Das Verwaltungsgericht stützt sich auf die speziell das Saarländische Spielhallengesetz betreffenden Aussagen im Beschluss des Bundesverfassungsgerichts vom 7.3.2017. Aus diesen ergebe sich nicht, dass bei Bejahung eines Härtefalls alle möglichen anderen für eine Auswahlentscheidung relevanten Kriterien automatisch zurückzutreten hätten. Als mögliche weitere Kriterien habe das BVerfG beispielhaft die mit der Neuregelung verfolgten und in § 1 Abs. 1 SSpielhG niedergelegten Ziele genannt. Weiter wurde der Gesichtspunkt der bestmöglichen Ausschöpfung der bei Beachtung der Mindestabstände verbleibenden Standortkapazität in dem relevanten Gebiet genannt. Auch Gesichtspunkte etwa des Jugend- und Spielerschutzes, aber auch einer vergleichsweise höheren Zuverlässigkeit eines Betreibers könnten bei einer Auswahlentscheidung im Vergleich zu den Härtefallkriterien vorzugswürdig sein mit der Folge, dass der vorzugswürdigen Spielhalle ungeachtet von Härtefallkriterien eine Erlaubnis zu erteilen wäre und dem Mitbewerber darüber hinaus eine befristete weitere Erlaubnis unter Befreiung vom Abstandsgebot (Härtefall). Die Härtefallregelung diene vornehmlich der Wahrung individuellen Vertrauensschutzes und allenfalls mittelbar der Lösung von Interessenkonflikten.

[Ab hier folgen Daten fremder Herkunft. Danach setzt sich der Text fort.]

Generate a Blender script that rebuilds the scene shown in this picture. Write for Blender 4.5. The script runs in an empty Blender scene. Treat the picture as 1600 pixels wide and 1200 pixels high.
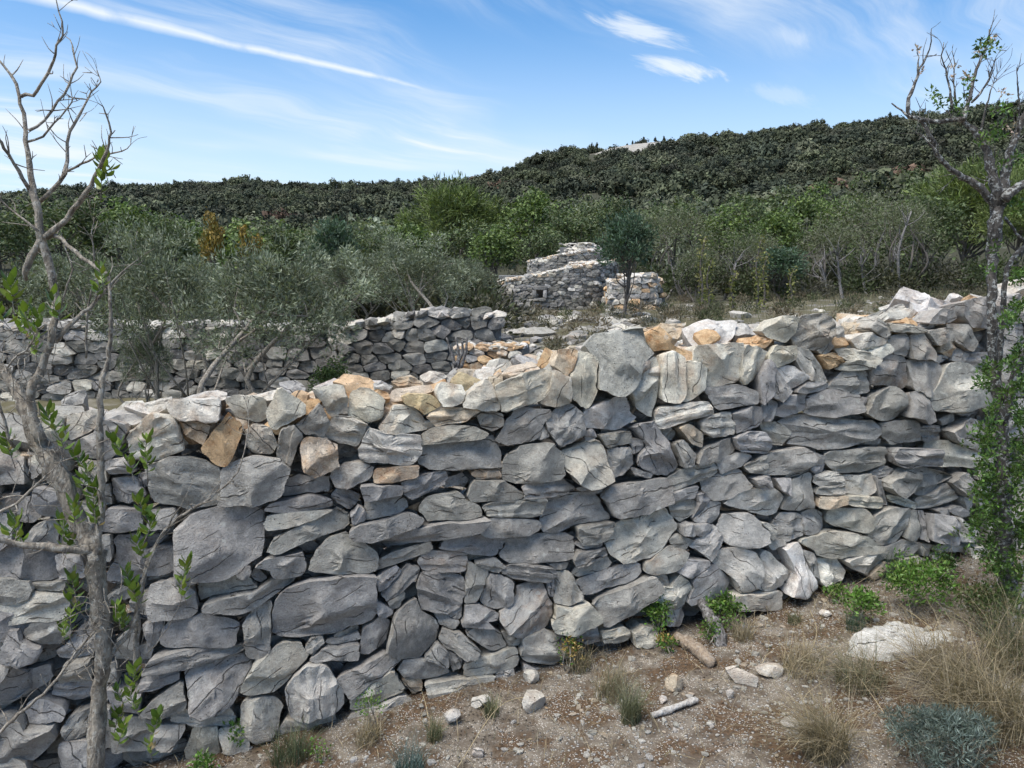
import bpy, math, random
import numpy as np
from mathutils import Vector, Matrix, noise as mnoise

R = math.radians
scene = bpy.context.scene
# ------------------------------------------------------------------ camera
PITCH = math.atan(180 / 1150)          # looking slightly down, horizon above the middle
FPX = 1150.0                           # focal length for a 1600 px wide picture
CAM = np.array([0.0, 0.0, 1.62])
cd = bpy.data.cameras.new('camera'); cam = bpy.data.objects.new('camera', cd)
scene.collection.objects.link(cam); scene.camera = cam
cam.location = CAM; cam.rotation_euler = (math.pi / 2 - PITCH, 0, 0)
cd.sensor_width = 36; cd.lens = 36 * FPX / 1600; cd.clip_start = 0.05; cd.clip_end = 4000
scene.render.resolution_x, scene.render.resolution_y = 1024, 768
# ------------------------------------------------------------------ light
SUN_EL, SUN_AZ = 64.0, 232.0           # azimuth clockwise from +Y (the view direction)
sd = bpy.data.lights.new('sun', 'SUN'); sun = bpy.data.objects.new('sun', sd)
scene.collection.objects.link(sun)
sd.energy = 3.1; sd.angle = R(42); sd.color = (1.0, 0.94, 0.85)
_d = Vector((math.sin(R(SUN_AZ)) * math.cos(R(SUN_EL)), math.cos(R(SUN_AZ)) * math.cos(R(SUN_EL)), math.sin(R(SUN_EL))))
sun.rotation_euler = (-_d).to_track_quat('-Z', 'Y').to_euler()
vs = scene.view_settings
vs.view_transform = 'Standard'; vs.look = 'None'; vs.gamma = 1; vs.exposure = 0.95; vs.use_curve_mapping = False
scene.cycles.use_adaptive_sampling = True; scene.cycles.adaptive_threshold = 0.025
scene.cycles.max_bounces = 5; scene.cycles.diffuse_bounces = 3; scene.cycles.glossy_bounces = 2
scene.cycles.transmission_bounces = 3; scene.cycles.transparent_max_bounces = 4

class NT:
    """small helper for node trees"""
    def __init__(s, tree): s.t = tree; s.n = tree.nodes; s.l = tree.links
    def add(s, typ, **kw):
        nd = s.n.new(typ); ins = kw.pop('ins', {})
        for k, v in kw.items(): setattr(nd, k, v)
        for k, v in ins.items(): s.set(nd.inputs[k], v)
        return nd
    def set(s, sock, v):
        if isinstance(v, bpy.types.NodeSocket): s.l.new(v, sock)
        else:
            if sock.type == 'RGBA' and len(v) == 3: v = (*v, 1)
            sock.default_value = v
    def math(s, op, a, b=0.0, clamp=False):
        nd = s.n.new('ShaderNodeMath'); nd.operation = op; nd.use_clamp = clamp
        s.set(nd.inputs[0], a); s.set(nd.inputs[1], b); return nd.outputs[0]
    def vmath(s, op, a, b=(0, 0, 0)):
        nd = s.n.new('ShaderNodeVectorMath'); nd.operation = op
        s.set(nd.inputs[0], a); s.set(nd.inputs[1], b)
        return nd.outputs['Value'] if op in ('DOT_PRODUCT', 'LENGTH') else nd.outputs[0]
    def scale(s, a, f):
        nd = s.n.new('ShaderNodeVectorMath'); nd.operation = 'SCALE'
        s.set(nd.inputs[0], a); s.set(nd.inputs['Scale'], f); return nd.outputs[0]
    def noise(s, vec, scale, detail=4, rough=.55, dist=0.0, out='Fac'):
        nd = s.add('ShaderNodeTexNoise', ins={'Vector': vec, 'Scale': scale, 'Detail': detail, 'Roughness': rough, 'Distortion': dist})
        return nd.outputs[out]
    def vor(s, vec, scale, feature='F1', out='Distance', rnd=1.0):
        nd = s.add('ShaderNodeTexVoronoi', feature=feature, ins={'Vector': vec, 'Scale': scale, 'Randomness': rnd})
        return nd.outputs[out]
    def ramp(s, fac, lo, hi, a=0.0, b=1.0, smooth=True):
        nd = s.add('ShaderNodeMapRange', ins={0: fac, 1: lo, 2: hi, 3: a, 4: b})
        nd.interpolation_type = 'SMOOTHSTEP' if smooth else 'LINEAR'
        return nd.outputs[0]
    def mix(s, fac, a, b, blend='MIX'):
        nd = s.n.new('ShaderNodeMix'); nd.data_type = 'RGBA'; nd.blend_type = blend; nd.clamp_factor = True
        s.set(nd.inputs['Factor'], fac); s.set(nd.inputs[6], a); s.set(nd.inputs[7], b); return nd.outputs[2]
    def bump(s, h, strength, dist, normal=None):
        nd = s.add('ShaderNodeBump', ins={'Height': h, 'Strength': strength, 'Distance': dist})
        if normal is not None: s.l.new(normal, nd.inputs['Normal'])
        return nd.outputs[0]

# ------------------------------------------------------------------ sky
def pix_ray(px, py):
    a = (px - 800) / FPX; b = (600 - py) / FPX
    c, s = math.cos(PITCH), math.sin(PITCH)
    return np.array([a, c + b * s, -s + b * c])
world = bpy.data.worlds.new('World'); scene.world = world; world.use_nodes = True
w = NT(world.node_tree); w.n.clear()
sky = w.add('ShaderNodeTexSky'); sky.sky_type = 'NISHITA'; sky.sun_disc = False
sky.sun_elevation = R(SUN_EL); sky.sun_rotation = R(SUN_AZ); sky.altitude = 300
sky.air_density = 1.0; sky.dust_density = 0.6; sky.ozone_density = 2.2
dirv = w.vmath('NORMALIZE', w.add('ShaderNodeTexCoord').outputs['Generated'])
sep = w.add('ShaderNodeSeparateXYZ', ins={0: dirv})
den = w.math('ADD', w.math('MAXIMUM', sep.outputs[2], 0.0), 0.16)
flat = w.add('ShaderNodeCombineXYZ', ins={0: w.math('DIVIDE', sep.outputs[0], den), 1: w.math('DIVIDE', sep.outputs[1], den)}).outputs[0]
warp = w.noise(flat, 0.8, 3, out='Color')
flat2 = w.vmath('ADD', flat, w.scale(w.vmath('SUBTRACT', warp, (.5, .5, .5)), 0.7))
rot = w.add('ShaderNodeMapping', ins={'Vector': flat2, 'Rotation': (0, 0, R(-42))}).outputs[0]       # the wind aloft
mp = w.add('ShaderNodeMapping', ins={'Vector': rot, 'Location': (3.1, 1.7, 0), 'Scale': (0.42, 2.6, 1)})
streak = w.noise(mp.outputs[0], 1.5, 9, .6)
mp2 = w.add('ShaderNodeMapping', ins={'Vector': rot, 'Location': (0.4, 5.2, 0), 'Scale': (0.5, 1.1, 1)})
patch = w.noise(mp2.outputs[0], 0.9, 3, .5)
cir = w.math('MULTIPLY', w.ramp(streak, .40, .80), w.ramp(patch, .40, .60))
veil = w.math('MULTIPLY', w.ramp(w.noise(mp2.outputs[0], 0.55, 4, .5), .44, .72), 0.40)
low = w.math('MULTIPLY', w.ramp(sep.outputs[2], 0.34, 0.05), 0.62)
cloud = w.math('ADD', w.math('MULTIPLY', cir, 0.95), w.math('ADD', veil, low), clamp=True)
# a vapour trail: a straight track across the dome, widening with age
A, B = pix_ray(40, -8), pix_ray(720, 152); A /= np.linalg.norm(A); B /= np.linalg.norm(B)
nrm = np.cross(A, B); nrm /= np.linalg.norm(nrm); al = np.cross(nrm, A)
along = w.vmath('DOT_PRODUCT', dirv, tuple(al))          # 0 at A, grows towards B
L_ab = float(np.dot(B, al))
wob = w.math('MULTIPLY', w.math('SUBTRACT', w.noise(dirv, 14, 4), .5), .010)
off = w.math('ABSOLUTE', w.math('ADD', w.vmath('DOT_PRODUCT', dirv, tuple(nrm)), wob))
wid = w.ramp(along, -0.2, L_ab, 0.013, 0.0035, smooth=False)
tr = w.math('SUBTRACT', 1.0, w.math('DIVIDE', off, wid), clamp=True)
tr = w.math('MULTIPLY', tr, w.ramp(along, L_ab * 1.04, L_ab * .72))
tr = w.math('MULTIPLY', tr, w.ramp(w.noise(dirv, 22, 5), .25, .55, .45, 1.0))
cloud = w.math('MAXIMUM', cloud, w.math('ADD', w.math('MULTIPLY', tr, .85), w.math('MULTIPLY', cloud, .6)), clamp=True)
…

Das VG Saarlouis stellte zugleich auch klar, dass die Erlaubnis für den Betrieb einer Spielhalle nicht davon abhängig gemacht werden darf, ob zu nicht erlaubten Spielhallen (einschließlich geduldeter Altspielhallen) ein Mindestabstand eingehalten wird. Auch insoweit hatte das Landesverwaltungsamt des Saarlandes den Gegenstandpunkt vertreten, was bei einer bundesweiten Betrachtung leider kein Einzelfall ist.

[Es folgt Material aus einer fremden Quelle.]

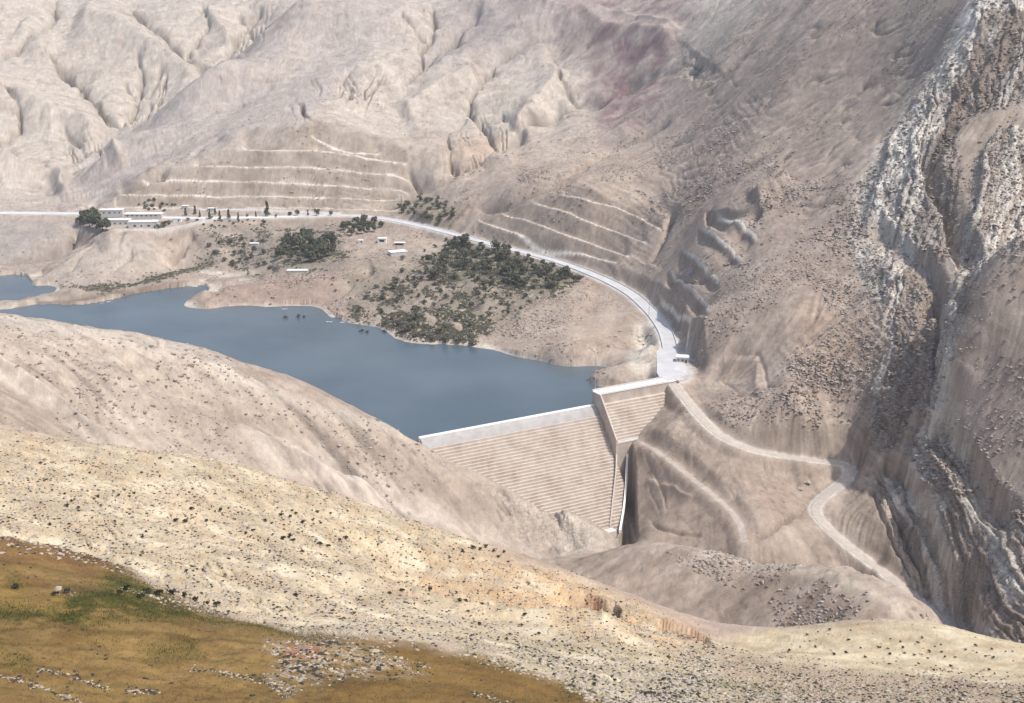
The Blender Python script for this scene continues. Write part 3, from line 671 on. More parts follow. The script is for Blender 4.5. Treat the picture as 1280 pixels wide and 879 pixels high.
col = mixc(col, (.43, .36, .285), poly([(840,682),(900,686),(1000,702),(1100,738),(1180,780),(1160,782),(1080,748),(980,716),(880,700)], 400, 600, 3)*.7)
col = mixc(col, (.30, .26, .235), poly([(-100,266),(110,272),(75,300),(30,330),(-100,338)], 950, 1350, 7)*.8)
col = mixc(col, (.10, .10, .06), poly([(535,325),(575,304),(640,312),(700,332),(725,352),(690,364),(640,362),(590,354),(545,350)], 800, 1200, 5)*.7)
col = mixc(col, (.12, .115, .075), poly([(340,316),(372,298),(420,300),(424,320),(385,334),(350,332)], 800, 1250, 5)*.6)
col = mixc(col, (.15, .135, .095), poly([(480,262),(510,246),(545,246),(580,262),(565,282),(520,272)], 1000, 1350, 6)*.7)
col = mixc(col, (.19, .14, .11), poly([(40,377),(110,371),(165,362),(230,350),(235,354),(165,369),(105,378),(45,381)], 900, 1200, 1)*.95)
col = mixc(col, (.11, .105, .08), poly([(70,362),(130,360),(180,345),(262,320),(275,326),(190,349),(135,366)], 950, 1250, 2)*.9)
col = mixc(col, (.29, .21, .17), poly([(245,383),(290,358),(340,344),(420,344),(432,395),(340,382)], 900, 1150, 3)*.85)
col = mixc(col, (.40, .35, .30), poly([(30,355),(70,330),(130,296),(190,300),(200,320),(140,350),(80,362)], 950, 1250, 6)*.6)
col = mixc(col, (.60, .54, .45), poly([(795,415),(818,412),(822,445),(815,470),(790,470),(785,450)], 700, 950, 3)*.7)
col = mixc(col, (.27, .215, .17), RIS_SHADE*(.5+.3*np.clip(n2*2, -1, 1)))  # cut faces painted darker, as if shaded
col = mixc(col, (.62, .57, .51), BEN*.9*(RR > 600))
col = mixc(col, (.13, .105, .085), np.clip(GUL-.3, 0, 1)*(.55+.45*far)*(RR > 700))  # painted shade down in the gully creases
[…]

Ausgehend von dieser Rechtsauffassung besteht dann auch kein Anspruch von Konkurrenten, vorbeugenden Rechtsschutz gegen die Erteilung von Härtefallerlaubnissen zu begehren, da diese gerade nicht bewirken, dass um diese Spielhallen, analog zu einer „regulären“ Erlaubnis, ein „Bannkreis“ für andere Altspielhallen zu ziehen wäre, der nur in Härtefällen durchbrochen werden könnte.

Weniger erfreulich ist allerdings, dass das VG Saarlouis den Betreibern zumutet, bis zum Abschluss des bislang rechtswidrig unterbliebenen Auswahlverfahrens zwar geduldet, aber ohne Erlaubnis zu arbeiten. Die Grenzen zwischen legalen und illegalen Spielangeboten verwischen so zusehends, was den Zielen des § 1 GlüStV nicht gerade förderlich ist. Mangels rechtzeitiger Auswahlentscheidungen des Landesverwaltungsamtes werde zur Zeit die weit überwiegende Mehrheit der Spielhallen im Saarland ohne förmliche Erlaubnis betrieben.

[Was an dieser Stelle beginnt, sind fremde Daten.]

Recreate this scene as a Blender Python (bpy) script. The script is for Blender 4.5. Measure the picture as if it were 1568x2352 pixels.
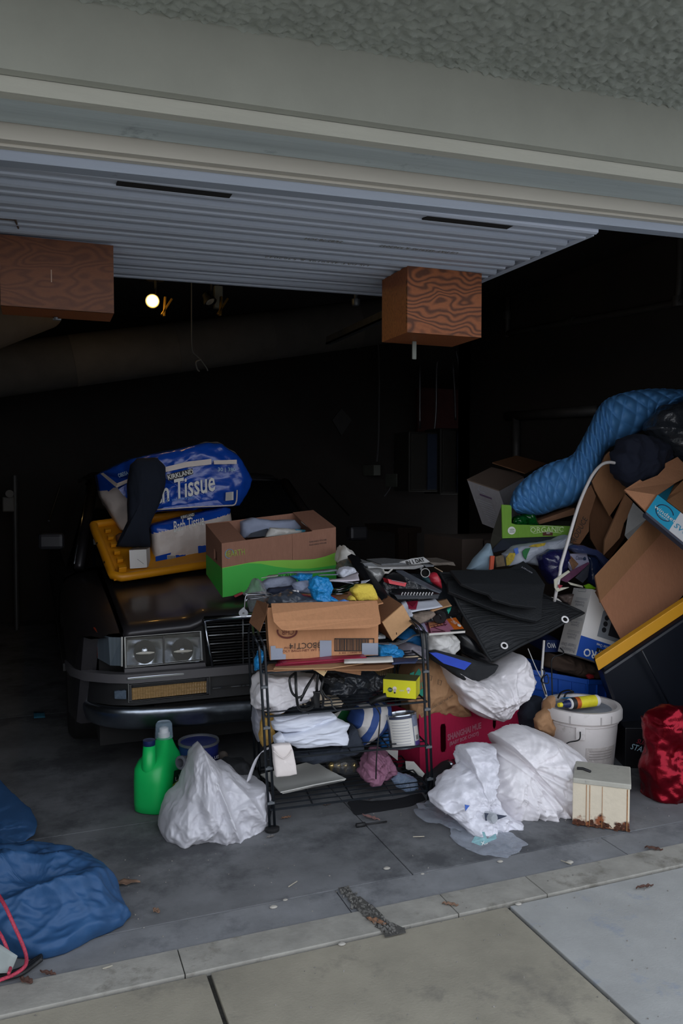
import bpy, bmesh, math, random
from mathutils import Vector as V, Matrix, noise, Euler
from mathutils.geometry import tessellate_polygon
for o in list(bpy.data.objects): bpy.data.objects.remove(o)
S = bpy.context.scene
COL = S.collection
rnd = random.Random(7)
# ------------------------------------------------------------------ camera, sky, exposure
CAM_H, YAW, FPX = 1.2, math.radians(21.0), 1829.0
PITCH = math.atan(76/FPX)
cam = bpy.data.cameras.new('camera'); cam_o = bpy.data.objects.new('camera', cam); COL.objects.link(cam_o)
cam.sensor_fit = 'VERTICAL'; cam.sensor_height = 36.0; cam.lens = 36.0*FPX/2352.0
cam.clip_start = .05; cam.clip_end = 200
cam_o.location = (0, 0, CAM_H)
cam_o.rotation_euler = Euler((math.pi/2-PITCH, 0, -YAW), 'XYZ')
S.camera = cam_o
w = bpy.data.worlds.new('overcast'); S.world = w; w.use_nodes = True
wn = w.node_tree.nodes; wl = w.node_tree.links
bg = wn['Background']
tc = wn.new('ShaderNodeTexCoord'); sp = wn.new('ShaderNodeSeparateXYZ'); rp = wn.new('ShaderNodeValToRGB')
wl.new(tc.outputs['Generated'], sp.inputs[0]); wl.new(sp.outputs['Z'], rp.inputs[0]); wl.new(rp.outputs[0], bg.inputs[0])
rp.color_ramp.elements[0].position = 0.0; rp.color_ramp.elements[0].color = (.93, .95, 1.0, 1)
rp.color_ramp.elements[1].position = 1.0; rp.color_ramp.elements[1].color = (.72, .83, 1.0, 1)
bg.inputs[1].default_value = 1.0
S.view_settings.view_transform = 'Standard'; S.view_settings.look = 'None'
S.view_settings.gamma = 1; S.view_settings.use_curve_mapping = False
S.view_settings.exposure = 1.08
sun = bpy.data.lights.new('sun', 'SUN'); sun.energy = 3.2; sun.angle = .02; sun.color = (1, .93, .82)
sun_o = bpy.data.objects.new('sun', sun); COL.objects.link(sun_o); sun_o.rotation_euler = (math.radians(-27), 0, math.radians(-14)); sun_o['kind'] = 'helper'
# ------------------------------------------------------------------ points in the place
_F = V((math.sin(YAW)*math.cos(PITCH), math.cos(YAW)*math.cos(PITCH), -math.sin(PITCH)))
_R = V((math.cos(YAW), -math.sin(YAW), 0)); _U = _R.cross(_F)
def ray(u, v): return _F + _R*((u-784)/FPX) + _U*((1176-v)/FPX)
def at(u, v, Y):
    d = ray(u, v); return V((0, 0, CAM_H)) + d*(Y/d.y)
def fl(u, v, z=0.0):
    d = ray(u, v); return V((0, 0, CAM_H)) + d*((z-CAM_H)/d.z)
def A(p, Y=None): return at(p[0], p[1], p[2] if len(p) > 2 else Y)
# ------------------------------------------------------------------ things, parts, tags
def tag(o, label, cat, group=None):
    o['label'] = label; o['category'] = cat
    if group: o['group'] = group
    return o
def thing(name, label, cat, loc=(0, 0, 0), group=None, rz=0):
    o = bpy.data.objects.new(name, None); COL.objects.link(o)
    o.location = loc; o.rotation_euler = (0, 0, rz); o.empty_display_size = .05
    return tag(o, label, cat, group)
def wmat(o):
    m = Matrix.Translation(o.location) @ o.rotation_euler.to_matrix().to_4x4()
    return (wmat(o.parent) @ m) if o.parent else m
class MB:
    """collects geometry in world coordinates"""
    def __init__(s): s.v = []; s.f = []; s.mi = []; s.cm = 0
    def add(s, vs, fs):
        b = len(s.v); s.v += [V(p) for p in vs]
        for f in fs: s.f.append(tuple(b+i for i in f)); s.mi.append(s.cm)
        return s
    def para(s, o, a, b, c):
        o, a, b, c = V(o), V(a), V(b), V(c)
        P = [o, o+a, o+a+b, o+b, o+c, o+a+c, o+a+b+c, o+b+c]
        F = [(3, 2, 1, 0), (4, 5, 6, 7), (0, 1, 5, 4), (1, 2, 6, 5), (2, 3, 7, 6), (3, 0, 4, 7)]
        if a.cross(b).dot(c) < 0: F = [f[::-1] for f in F]
        return s.add(P, F)
    def box(s, x0, x1, y0, y1, z0, z1): return s.para((x0, y0, z0), (x1-x0, 0, 0), (0, y1-y0, 0), (0, 0, z1-z0))
    def cbox(s, c, sx, sy, sz, M=None):
        M = M or Matrix.Identity(3); c = V(c)
        a, b, d = M @ V((sx, 0, 0)), M @ V((0, sy, 0)), M @ V((0, 0, sz))
        return s.para(c-(a+b+d)/2, a, b, d)
    def tube(s, pts, r, n=8, cap=True, closed=False):
        pts = [V(p) for p in pts]; N = len(pts); vs = []
        rr = r if isinstance(r, (list, tuple)) else [r]*N
        up = None
        for i in range(N):
            t = (pts[(i+1) % N]-pts[i-1]) if closed else (pts[min(i+1, N-1)]-pts[max(i-1, 0)])
            if t.length < 1e-9: t = V((0, 0, 1))
            t.normalize()
            if up is None: up = V((0, 0, 1)) if abs(t.z) < .9 else V((1, 0, 0))
            x = (up - t*up.dot(t))
            if x.length < 1e-6: x = t.orthogonal()
            x.normalize(); y = t.cross(x); up = x
            for k in range(n):
                a = 2*math.pi*k/n; vs.append(pts[i]+(x*math.cos(a)+y*math.sin(a))*rr[i])
        fs = []
        for i in range(N if closed else N-1):
            j = (i+1) % N
            for k in range(n):
                l = (k+1) % n; fs.append((i*n+k, i*n+l, j*n+l, j*n+k))
        if cap and not closed: fs += [tuple(range(n))[::-1], tuple((N-1)*n+k for k in range(n))]
        return s.add(vs, fs)
    def lathe(s, prof, base=(0, 0, 0), axis=(0, 0, 1), n=32, sx=1, sy=1, xdir=None):
        base = V(base); az = V(axis).normalized(); ax = (V(xdir) if xdir else (V((1, 0, 0)) if abs(az.x) < .9 else V((0, 1, 0))))
        ax = (ax-az*ax.dot(az)).normalized(); ay = az.cross(ax); vs = []; fs = []
        for r, h in prof:
            for k in range(n):
                a = 2*math.pi*k/n; vs.append(base+az*h+ax*(math.cos(a)*r*sx)+ay*(math.sin(a)*r*sy))
        m = len(prof)
        for i in range(m-1):
            for k in range(n):
                l = (k+1) % n; fs.append((i*n+k, i*n+l, (i+1)*n+l, (i+1)*n+k))
        if prof[0][0] > 1e-6: fs.append(tuple(range(n))[::-1])
        if prof[-1][0] > 1e-6: fs.append(tuple((m-1)*n+k for k in range(n)))
        return s.add(vs, fs)
    def grid(s, P):
        nr, nc = len(P), len(P[0]); vs = [p for r in P for p in r]
        return s.add(vs, [(i*nc+j, i*nc+j+1, (i+1)*nc+j+1, (i+1)*nc+j) for i in range(nr-1) for j in range(nc-1)])
    def slab(s, pts, th, nrm=None):
        """a polygon of world points extruded by th along its normal (th may be a vector)"""
        pts = [V(p) for p in pts]; n = V((0, 0, 0))
        for i in range(len(pts)): n += pts[i-1].cross(pts[i])
        n = V(nrm) if nrm else n.normalized()
        d = V(th) if isinstance(th, (tuple, V)) else n*th
        m = len(pts); tri = tessellate_polygon([pts])
        fs = [tuple(t) for t in tri]+[tuple(m+i for i in t[::-1]) for t in tri]
        fs += [(i, (i+1) % m, m+(i+1) % m, m+i) for i in range(m)]
        return s.add(pts+[p+d for p in pts], fs)
    def ngon(s, pts): return s.add(pts, [tuple(t) for t in tessellate_polygon([[V(p) for p in pts]])])
    def build(s, name, mat, parent=None, smooth=False, ang=None, kind=None, bevel=0, sub=0, recalc=True, solid=0):
        me = bpy.data.meshes.new(name)
        M = wmat(parent).inverted() if parent else Matrix.Identity(4)
        me.from_pydata([M @ p for p in s.v], [], s.f)
        for m_ in (mat if isinstance(mat, (list, tuple)) else [mat]): me.materials.append(m_)
        if isinstance(mat, (list, tuple)): me.polygons.foreach_set('material_index', s.mi)
        if recalc or bevel:
            bm = bmesh.new(); bm.from_mesh(me)
            if recalc: bmesh.ops.recalc_face_normals(bm, faces=bm.faces)
            if bevel: bmesh.ops.bevel(bm, geom=[e for e in bm.edges if e.is_manifold and e.calc_face_angle(0) > .5], offset=bevel, segments=2, affect='EDGES', profile=.5, clamp_overlap=True)
            bm.to_mesh(me); bm.free()
        if smooth or ang:
            me.polygons.foreach_set('use_smooth', [True]*len(me.polygons))
            if ang: me.set_sharp_from_angle(angle=math.radians(ang))
        me.update()
        o = bpy.data.objects.new(name, me); COL.objects.link(o)
        if parent: o.parent = parent
        if kind: o['kind'] = kind
        if sub: md = o.modifiers.new('sub', 'SUBSURF'); md.levels = md.render_levels = sub
        if solid: md = o.modifiers.new('sol', 'SOLIDIFY'); md.thickness = solid; md.offset = 0
        return o
def struct(name, mb, mat, **k): return mb.build(name, mat, kind='structure', **k)
def one(name, label, cat, mb, mat, group=None, **k): return tag(mb.build(name, mat, **k), label, cat, group)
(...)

Auch wenn das Bundesverfassungsgericht sich mit der Thematik der Auswahlverfahren in seinem Beschluss vom 7.3.2017 nur zum saarländischen Recht befasst hat, lassen sich seine Ausführungen – und damit auch die daraus basierende Gesetzesauslegung durch das VG Saarlouis – auf andere Bundesländer mit vergleichbaren Regelungen übertragen. Damit gibt es wieder Hoffnung für all diejenigen Spielhallen, die weder den Mindestabstand zu anderen Spielhallen einhalten noch die Voraussetzungen für eine Härtefallerlaubnis erfüllen. Umgekehrt brauchen Spielhallen, denen eine Härtefallerlaubnis erteilt wurde, etwas weniger Sorgen haben, dass Mitbewerber mit Aussicht auf Erfolg ihre Erlaubnisse angreifen.